It was nearly
3 years ago that I last talked about a film by Petkevich. That time, it was the beautiful and poetic "
Forest Tales" by
Yelena Petkevich, which was animated with sand.
This film that I discovered recently is by her husband,
Vladimir Petkevich, and was made during the same period. It looks like the Petkeviches are very close to each other, because if you look at their respective films throughout the years, their styles change significantly and at about the same time. This mid-1990s style is my favourite. If anything, Yelena's films seem a little more polished to me, while Vladimir's lean to being a bit more cartoony and loose.

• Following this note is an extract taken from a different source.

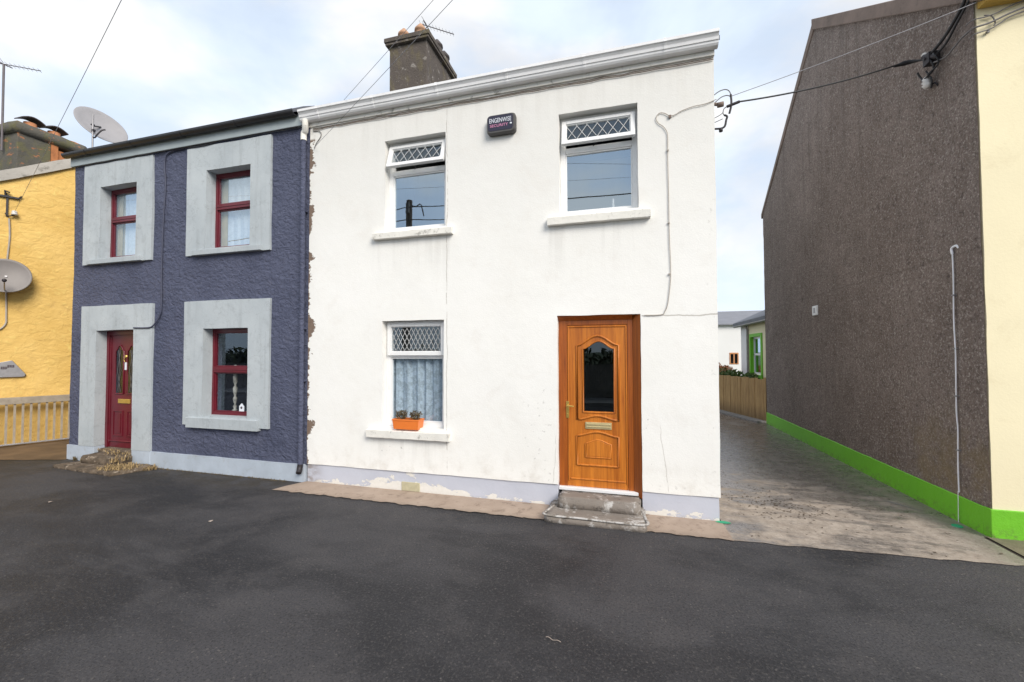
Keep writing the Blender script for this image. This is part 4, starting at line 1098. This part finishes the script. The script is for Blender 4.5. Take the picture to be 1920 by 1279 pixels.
for i in range(n+1):
    y=.357+(GY1-.357)*i/n
    for (o_,z) in ((.0,.284),(-.011,.276),(-.013,-.04)): V.append((GX+o_+.006*nz(y*3,z*4,1), y, z+.006*nz(y*4,z,7)))
for i in range(n):
    for k in range(2): F.append((i*3+k,(i+1)*3+k,(i+1)*3+k+1,i*3+k+1))
mb.add(V,F); mb.build('plinth', M['green'], dh)
mb = MB()
for (ya,za,yb,zb) in ((GY0-.12,gtop(GY0)-.085,GR,GZR),(GR,GZR,GY1+.1,5.40-.075)):
    mb.add([(GX-.05,ya,za-.02),(GX-.05,yb,zb-.02),(GX-.05,yb,zb+.185),(GX-.05,ya,za+.185),(GX+.25,ya,za-.02),(GX+.25,yb,zb-.02),(GX+.25,yb,zb+.185),(GX+.25,ya,za+.185)] if ya<GR else
           [(GX-.02,ya,za-.02),(GX-.02,yb,zb-.02),(GX-.02,yb,zb+.10),(GX-.02,ya,za+.185),(GX+.25,ya,za-.02),(GX+.25,yb,zb-.02),(GX+.25,yb,zb+.10),(GX+.25,ya,za+.185)],
           [(0,1,2,3),(4,5,6,7),(0,1,5,4),(1,2,6,5),(2,3,7,6),(3,0,4,7)])
mb.build('coping', M['barge'], dh, bevel=.012)
mb = MB(); mb.add([(GX+.25,GY0-.2,5.37),(9,GY0-.2,5.37),(9,GR,GZR+.05),(GX+.25,GR,GZR+.05)],[(0,1,2,3)]); mb.add([(GX+.25,GY1+.2,5.33),(9,GY1+.2,5.33),(9,GR,GZR+.05),(GX+.25,GR,GZR+.05)],[(0,1,2,3)])
mb.build('roof', M['slate'], dh)
mb = MB(); mb.box(GX+.02,9,.16,.275,5.31,5.40); mb.build('fascia', paint('ochre_soffit',(.55,.36,.08),.7), dh, bevel=.005)
# bits on the gable
mb = MB(); mb.tube(catmull([(GX-.02,.64,2.93),(GX-.02,.637,2.6),(GX-.018,.652,2.2),(GX-.022,.636,1.85),(GX-.02,.640,1.75),(GX-.018,.655,1.2),(GX-.02,.640,1.0),(GX-.022,.650,.6),(GX-.022,.648,.33)],5), .0068, 8)
mb.tube(catmull([(GX-.02,.64,2.90),(GX-.022,.645,2.96),(GX-.01,.60,2.98),(GX+.0,.58,2.95)],4), .012, 8)
mb.tube([(GX-.03,.648,.34),(GX-.034,.650,.01)], .0035, 6)
cd = tag(mb.build('conduit', M['conduit']), 'thin pale vertical conduit pipe on the dark gable', 'pipe')
for z in (2.45,1.87,1.36,.78):
    mb = MB(); mb.box(GX-.034,GX+.0,.632,.656,z-.007,z+.007); mb.build('clip', M['galv'], cd)
mb = MB(); mb.box(GX-.03,GX+.002,3.96,4.15,2.52,2.70); lv = tag(mb.build('wall_vent', M['gutter_pvc'], bevel=.008), 'small pale vent plate high on the dark gable', 'vent')
mb = MB(); mb.box(GX-.034,GX-.0295,4.02,4.09,2.56,2.66); mb.build('grille', M['galv'], lv)

# service bracket on the dark gable with cable loops
gb = thing('wire_bracket', 'black service cable bracket high on the dark gable', 'bracket', (GX,.80,5.2), 'wire brackets')
mb = MB(); mb.obox((GX-.05,.80,5.18),(.06,0,0),(0,.05,0),(0,0,.06)); mb.tube([(GX,.80,5.22),(GX-.12,.82,5.20)], .022, 8); mb.tube([(GX,.74,5.12),(GX-.10,.78,5.16)], .018, 8); mb.tube([(GX-.10,.85,5.24),(GX-.06,.70,5.14)], .03, 8); mb.build('iron_arm', M['iron'], gb)
mb = MB(); mb.lathe((GX-.06,.86,5.24), [(0,0),(.022,0),(.03,.02),(.02,.04),(.028,.06),(0,.08)], 12, (-.3,.3,.8)); mb.build('insulator', M['porcelain'], gb)
ins = MB(); ins.lathe((GX-.06,.86,4.88), [(0,.0),(.03,.0),(.038,.02),(.05,.04),(.032,.055),(.048,.075),(.03,.09),(.036,.11),(.02,.13),(0,.135)], 16, (-.15,0,1))
io = tag(ins.build('insulator', M['porcelain']), 'ribbed white porcelain insulator below the cable loops on the dark gable', 'insulator')
mb = MB(); mb.tube([(GX,.80,4.86),(GX-.03,.80,4.90),(GX-.06,.84,4.90)], .010, 6); mb.build('iron_pin', M['iron'], io)
lp = MB()
def loop(c, r, a0, a1, n=18, tilt=.0):
    c=Vector(c); return [c+Vector((-.02*math.sin(3*a), r*math.cos(a), r*1.05*math.sin(a))) for a in [a0+(a1-a0)*i/n for i in range(n+1)]]
lp.tube(loop((GX-.08,.86,5.10),.11,1.9,6.6), .010, 7); lp.tube(loop((GX-.09,.76,5.10),.10,1.0,6.1), .008, 7)
lp.tube(catmull([(GX-.08,.84,5.00),(GX-.07,.80,4.97),(GX-.06,.80,4.90),(GX-.05,.83,4.86)],5), .010, 7)
tag(lp.build('cable', M['cable_black']), 'black cable loops hanging under the bracket on the dark gable', 'cable')
for i,(pts,r,lb) in enumerate((
    ([(GX-.09,.82,5.20),(GX-.06,.62,5.27),(GX-.05,.45,5.36),(GX-.06,.30,5.45),(GX-.10,.18,5.55)], .016, 'thick black cable rising from the bracket to the gable corner'),
    ([(GX-.07,.80,5.16),(GX-.05,.60,5.20),(GX-.05,.44,5.30),(GX-.05,.28,5.40),(GX-.02,.20,5.50)], .012, 'middle black cable between the bracket and the gable corner'),
    ([(GX-.07,.74,5.10),(GX-.05,.60,5.06),(GX-.045,.50,5.08),(GX-.04,.38,5.11),(GX-.035,.24,5.10),(GX+.1,.235,5.13),(3.81,.235,5.225),(4.6,.235,5.42)], .009, 'grey cable bending round the corner onto the cream wall'),
    ([(GX-.04,.33,5.20),(GX-.03,.245,5.19),(GX+.12,.245,5.21),(3.81,.245,5.30),(4.6,.245,5.5)], .006, 'upper thin cable across the top of the cream wall'),
    ([(GX-.035,.30,5.03),(GX-.03,.245,5.04),(GX+.10,.245,5.07),(3.62,.245,5.11),(3.81,.245,5.19),(4.6,.245,5.3)], .006, 'lowest thin cable across the top of the cream wall'))):
    mb = MB(); mb.tube(catmull(pts,6), r, 8); tag(mb.build('cable', M['cable_black' if i<2 else 'cable_grey']), lb, 'cable')
mb = MB(); mb.tube(catmull([(3.50,.25,5.22),(3.56,.25,5.20),(3.585,.25,5.13),(3.575,.25,5.10)],5), .006, 6); mb.obox((3.53,.26,5.05),(.010,0,0),(0,.012,0),(0,0,.010))
tag(mb.build('cable_tail', M['cable_grey']), 'short loose cable tail hanging on the cream wall', 'cable')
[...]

This film is the best work by Vladimir that I've seen. I don't know how well it transfers across cultures, but for me it brought back strong memories of living in a little house in the country, where (in contrast to sterile city apartments) there is life all around and all sorts of minor joys and tragedies to teach you about the world. But mainly, it is about beginnings and ends... about the life of a house which, after it is abandoned, becomes a new beginning for someone else... The film combines realism and symbolism, and I think it comes close to having the perfect mix between the two.
It makes heavy use of what in Russia is called total animation (there is no English term for the concept), which is when the entire image is redrawn frame-by-frame instead of moving the characters and keeping the background static (the usual method, which is done to keep time and costs low in 2D animation but results in limited camera movement and a certain statism). Its application seems to be more widespread in Russia, and I think it adds a dynamism and liveliness to the image and a greater connection with the artist, similar to fingerprints in clay animation.
The film is mostly wordless, except for a song at the end that I translated. English and Russian subtitles are available (if they don't show up, click on the triangle at the lower right of the video, and turn on CC).
Click to view
Яблоня с листом
Яблоня с листом
всю осень шумела:
"Листочек же мой,
зелененький мой,
ты ж меня покидаешь."
"Не плачь яблонька.
не плачь милая;
я ж тебя не покину.
В осень упаду,
весной вырасту
...и с тобой буду."
Apple tree and leaf,
apple tree and leaf
rustled through the autumn:
"Dearest leaf of mine,
Greenest leaf of mine,
Why must you leave me?"
"Apple tree, don't cry.
Dearest, don't cry.
I will not leave you.
"This autumn I'll fall;
next spring I'll grow tall
...and be with you."
(Update 2011-01-04 - changed first 3 lines of translation)
P.S. This film also reminds me a little of
The Lodgers of An Old House that was directed by Aleksey Karayev.